What's the difference between the LSIB-HPULN and the ALS-HPULN power supply?

Diode vs controller based rectification

The difference between both versions is the kind of rectification. While the ALS-HPULN uses Schottky diodes for rectification, the LSIB-HPULN uses MOSFET's controlled by the "Ideal Bridge" controller. The benefit is a very low voltage drop caused by only ~ 0,009 Ohm resistance, which causes a very small heat dissipation.

LSIB- / ALS-HPULN Comparison

The picture shows the voltage drop after rectification (and before the regulators) for both versions. As can be seen, voltage drop is much smaller than with diodes, although low Vf Schottky diodes are used. Please take notice, that higher voltage can be a huge advantage, but causing too high voltage headroom by wrong transformer calculation can also be a disadvantage.
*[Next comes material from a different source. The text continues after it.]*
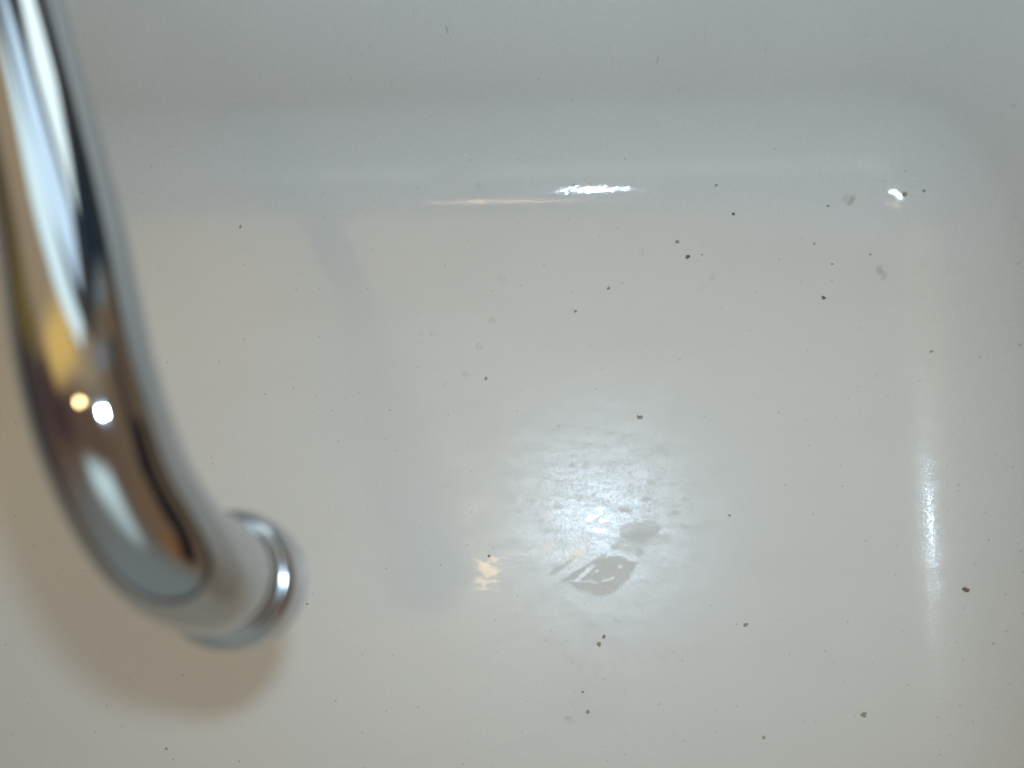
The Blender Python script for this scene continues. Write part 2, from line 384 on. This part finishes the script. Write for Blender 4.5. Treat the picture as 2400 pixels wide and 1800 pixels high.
def sweep(cur, seg=64, cap=True):
    vs, fs = [], []; prev = Vector((1, 0, 0))
    for i, p in enumerate(cur):
        a = cur[max(i - 1, 0)][:3]; c = cur[min(i + 1, len(cur) - 1)][:3]
        t = Vector(c - a).normalized(); u = (prev - t * prev.dot(t)).normalized(); w = t.cross(u); prev = u
        for s in range(seg):
            an = 2 * math.pi * s / seg
            vs.append(Vector(p[:3]) + (u * math.cos(an) + w * math.sin(an)) * p[3])
    for i in range(len(cur) - 1):
        for s in range(seg):
            s2 = (s + 1) % seg
            fs.append((i * seg + s, i * seg + s2, (i + 1) * seg + s2, (i + 1) * seg + s))
    if cap: fs.append(tuple(range(seg))[::-1]); fs.append(tuple((len(cur) - 1) * seg + s for s in range(seg)))
    return vs, fs
def lathe(prof, origin, axis, seg=72, close=False):
    axis = Vector(axis).normalized(); u = axis.orthogonal().normalized(); w = axis.cross(u); vs, fs = [], []
    for r, h in prof:
        for s in range(seg):
            an = 2 * math.pi * s / seg
            vs.append(Vector(origin) + axis * h + (u * math.cos(an) + w * math.sin(an)) * r)
    for i in range(len(prof) - 1 + (1 if close else 0)):
        i2 = (i + 1) % len(prof)
        for s in range(seg):
            s2 = (s + 1) % seg; fs.append((i * seg + s, i * seg + s2, i2 * seg + s2, i2 * seg + s))
    return vs, fs
def soften(o, w=.0004, ang=35, segs=3):
    md = o.modifiers.new('bevel', 'BEVEL'); md.width = w; md.segments = segs; md.limit_method = 'ANGLE'; md.angle_limit = math.radians(ang)
    return o
faucet = bpy.data.objects.new("faucet", None); C.objects.link(faucet); faucet.location = (-0.172, 0.256, zt)
tag(faucet, "polished chrome curved faucet spout with round collar at its outlet, reaching over the white basin", "faucet")
def under(o):
    o.parent = faucet; o.matrix_parent_inverse = Matrix.Translation(-faucet.location); return o
under(mesh_obj("spout_pipe", *sweep(cur), chrome))
end = Vector(cur[-1][:3]); ax = Vector(cur[-1][:3] - cur[-5][:3]).normalized()
AX = ax
def closed(prof):
    return prof
collar = under(mesh_obj("collar", *lathe([(.0100, .0006), (.0117, .0006), (.0121, .0012), (.0121, .0030), (.0117, .0037), (.0100, .0037)], end - ax * .0012, ax, close=True), chrome))
neck = under(mesh_obj("neck", *lathe([(.0085, .0), (.0104, .0), (.0104, .0062), (.0085, .0062)], end, ax, close=True), neck_shade))
aer = under(mesh_obj("aerator", *lathe([(.0095, .0), (.0122, .0), (.0134, .0011), (.0140, .0024), (.0142, .0036), (.0142, .0106), (.0138, .0114), (.0118, .0108), (.0112, .0100), (.0112, .0040), (.0095, .0040)], end + ax * .0056, ax, close=True), satin))
for o in (collar, neck, aer): soften(o)
mesh_obj("screen", *lathe([(.0115, 0), (.0115, .0006), (.0001, .0006), (.0001, 0)], end + ax * .0135, ax, close=True), dull, aer)
# body of the faucet on the back ledge
bo = lathe([(.0001, 0), (.026, 0), (.027, .001), (.027, .004), (.025, .006), (.0205, .008), (.020, .012), (.020, .040), (.0185, .046), (.012, .050), (.0001, .051)], (-0.172, 0.256, zt), (0, 0, 1), 64)
under(mesh_obj("faucet_body", *bo, chrome))

# ------------------------------------------------------------------ grit specks
speck_m, sn, sl, sb = mat("brown_grit", (.085, .05, .028), .7)
q = sn.new('ShaderNodeTexNoise'); q.inputs['Scale'].default_value = 1800
rp = sn.new('ShaderNodeValToRGB'); rp.color_ramp.elements[0].color = (.05, .03, .018, 1); rp.color_ramp.elements[1].color = (.20, .13, .075, 1)
sl.new(q.outputs['Fac'], rp.inputs[0]); sl.new(rp.outputs[0], sb.inputs['Base Color'])
SPECKS = [  # px, py, width px on the photograph, stretch, angle, depth of brown, label
    (257, 171, 6, 1.0, 20, 1.0, "tiny black speck high on the back wall, right of the chrome spout"),
    (563, 532, 8, 1.7, 80, .6, "small brown speck on the basin floor, nearest one right of the chrome spout"),
    (1139, 887, 10, 1.3, 70, .7, "brown speck with a pale tail at the left end of the basin's middle"),
    (1349, 730, 8, 1.0, 20, .8, "brown speck with two fainter flecks above it, mid basin floor"),
    (1679, 434, 7, 1.3, 50, .9, "small dark speck in the curve at the back, right of the white glint"),
    (1719, 502, 9, 1.2, 80, 1.0, "round dark speck below the back curve, topmost of the line leading down left"),
    (1587, 567, 10, 1.1, 30, .9, "dark speck up left of the blackest speck on the basin floor"),
    (1612, 602, 12, 1.3, 45, 1.2, "blackest grit speck on the basin floor, beside a tiny crumb at its right"),
    (1645, 597, 5, 1.4, 40, .9, "tiny crumb just right of the blackest grit speck"),
    (1931, 698, 11, 1.1, 10, 1.0, "lone round dark speck on the right half of the basin floor"),
    (2120, 455, 13, 1.2, -20, .9, "olive brown grit speck under the white glint in the back right corner"),
    (2166, 447, 8, 1.1, 40, .7, "brown speck on the wall just right of the back right corner glint"),
    (1941, 483, 7, 1.4, 20, .6, "faint brown speck below and left of the yellowish smudge near the back right corner"),
    (1950, 619, 7, 1.1, 20, .6, "small tan speck straight above the lone round dark speck"),
    (1908, 571, 6, 1.6, 50, .8, "little grey sliver up left of the small tan speck"),
    (2040, 596, 6, 1.2, 30, .6, "small speck left of the yellow hooked crumb in the right part of the floor"),
    (1500, 978, 15, 1.3, -5, .75, "large brown grit blob above the bright flash glare"),
    (1536, 982, 6, 1.2, 20, .7, "small speck just right of the large brown blob above the glare"),
    (1309, 999, 7, 1.1, 20, .7, "right speck of the close pair above and left of the flash glare"),
    (1273, 998, 6, 1.1, 20, .7, "left speck of the close pair above and left of the flash glare"),
    (1426, 676, 9, 1.3, 50, .7, "brown comma shaped speck midway between the blackest speck and the one with flecks"),
    (1146, 1303, 8, 1.1, 60, .8, "brown speck between the yellow glare and the white glare"),
    (1415, 1492, 9, 1.1, 70, .9, "upper dark speck of the pair below the bare lozenge"),
    (1404, 1510, 11, 1.2, 80, .8, "lower brown speck of the pair below the bare lozenge"),
    (1748, 1464, 11, 1.6, 30, .8, "slanted brown grain on the bluish lower right floor"),
    (2264, 1382, 13, 1.5, -25, 1.0, "dark elongated grain on the right wall beside the long white glint"),
    (2024, 1675, 14, 1.5, 10, .8, "oval brown speck low on the right near the bottom edge of the view"),
    (1378, 1669, 9, 1.0, 20, .8, "brown speck right of the wide pale stain near the bottom of the view"),
    (1366, 1622, 7, 1.1, 20, .5, "faint tan speck above the wide pale stain near the bottom"),
    (720, 1415, 7, 1.2, 10, .7, "speck on the floor just right of the chrome outlet collar"),
    (390, 1755, 7, 1.1, 50, .7, "speck below the tan shadow of the spout, near the bottom left"),
    (562, 1784, 6, 1.2, 70, .7, "reddish speck at the bottom edge of the view, below the spout shadow"),
    (1710, 1208, 7, 1.1, 0, .7, "single brown speck right of the flash glare on the floor"),
    (2183, 824, 7, 1.3, 0, .6, "greyish speck in the right hand curve, above the long white glint"),
    (1790, 1729, 8, 1.1, 0, .6, "pale brown speck at the bottom, left of the oval brown speck"),
]
def surf_z(x, y):
    qx = abs(x - cxm) - ((FX1 - FX0) / 2 - RC); qy = abs(y - cym) - ((FY1 - FY0) / 2 - RC)
    d = math.hypot(max(qx, 0), max(qy, 0)) + min(max(qx, qy), 0) - RC
    return float(profile(np.array([d]))[0]), d

def make_speck(i, px, py, w, st, ang, dark, label):
    r_ = random.Random(i * 13 + 5)
    x, y = floor_at(px, py); z, d = surf_z(x, y)
    for _ in range(6):                       # follow the view ray up the wall if it stands there
        x, y = floor_at(px, py, z); z, d = surf_z(x, y)
    e = 1e-5
    nrm = Vector((-(surf_z(x + e, y)[0] - surf_z(x - e, y)[0]) / (2 * e), -(surf_z(x, y + e)[0] - surf_z(x, y - e)[0]) / (2 * e), 1)).normalized()
    R_ = w * 0.4 / FPX / 2 * .80
    bm = bmesh.new(); bmesh.ops.create_icosphere(bm, subdivisions=3, radius=1.0)
    off = Vector((r_.uniform(-9, 9), r_.uniform(-9, 9), r_.uniform(-9, 9)))
    for v in bm.verts:
        k = 1 + .75 * noise.noise(v.co * 1.3 + off) + .35 * noise.noise(v.co * 3.1 + off)
        v.co = Vector((v.co.x * k * R_ * math.sqrt(st), v.co.y * k * R_ / math.sqrt(st), v.co.z * k * R_ * .30))
    me_ = bpy.data.meshes.new("grit_speck"); bm.to_mesh(me_); bm.free()
    me_.polygons.foreach_set('use_smooth', [True] * len(me_.polygons)); me_.materials.append(SPM[0 if dark > .95 else 1 if dark > .72 else 2])
    o = bpy.data.objects.new("grit_speck", me_); C.objects.link(o)
    o.rotation_mode = 'QUATERNION'
    o.rotation_quaternion = Vector((0, 0, 1)).rotation_difference(nrm) @ Matrix.Rotation(math.radians(ang), 3, 'Z').to_quaternion()
    o.location = Vector((x, y, z)) + nrm * R_ * .12
    tag(o, label, "grit speck", "grit specks scattered on the basin")
def grit(name, c0, c1):
    mm, a_, b_, c_ = mat(name, c0, .75)
    t_ = a_.new('ShaderNodeTexNoise'); t_.inputs['Scale'].default_value = 2500; r_ = a_.new('ShaderNodeValToRGB')
    r_.color_ramp.elements[0].color = (*c0, 1); r_.color_ramp.elements[1].color = (*c1, 1); r_.color_ramp.elements[0].position = .35; r_.color_ramp.elements[1].position = .65
    b_.new(t_.outputs['Fac'], r_.inputs[0]); b_.new(r_.outputs[0], c_.inputs['Base Color']); return mm
SPM = [grit("grit_dark", (.12, .085, .055), (.31, .23, .155)), grit("grit_brown", (.30, .235, .165), (.46, .39, .29)), grit("grit_tan", (.32, .27, .20), (.48, .43, .35))]
for i, S in enumerate(SPECKS): make_speck(i, *S)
The LSIB-HPULN PS also has the possibility to use a snubber to reduce transformer ringing, which is absolutely recommended.

In case your order includes a combination of a transformer and a HPULN module, we will set the snubber matching the transformers individual characteristics.ed individually. In case you order the LSIB-HPULN PS only, you need to configure the snubber (it's one resistor only) by yourself, or simlply leave the snubber unpublished, if you don't wish to use the snubber (for keeping it flexible to use the module in several applications ifor example).

Please take notice, that the "Ideal Bridge" controller needs >9VDC to work, your transformer should have also >9VAC or less only in case of low current need / low load to guarantee enough voltage under all circumstances.

Which output voltage is recommended?

This question should be answered individually. In case only few mA are needed there is no reason not to adjust 3V for example. The more current is needed, the less voltage difference between input and output voltage should be calculated to avoid unnecessary heat.


The LSIB-HPULN PS can be used with DC as well. 9VDC is also needed here to work, but there is nearly no voltage drop comparing to your source voltage (resistance of ~ 0,009 Ohm).

The picture shows real measurements with an MPAudio Audio Grade transformer with 100VA / 12VAC.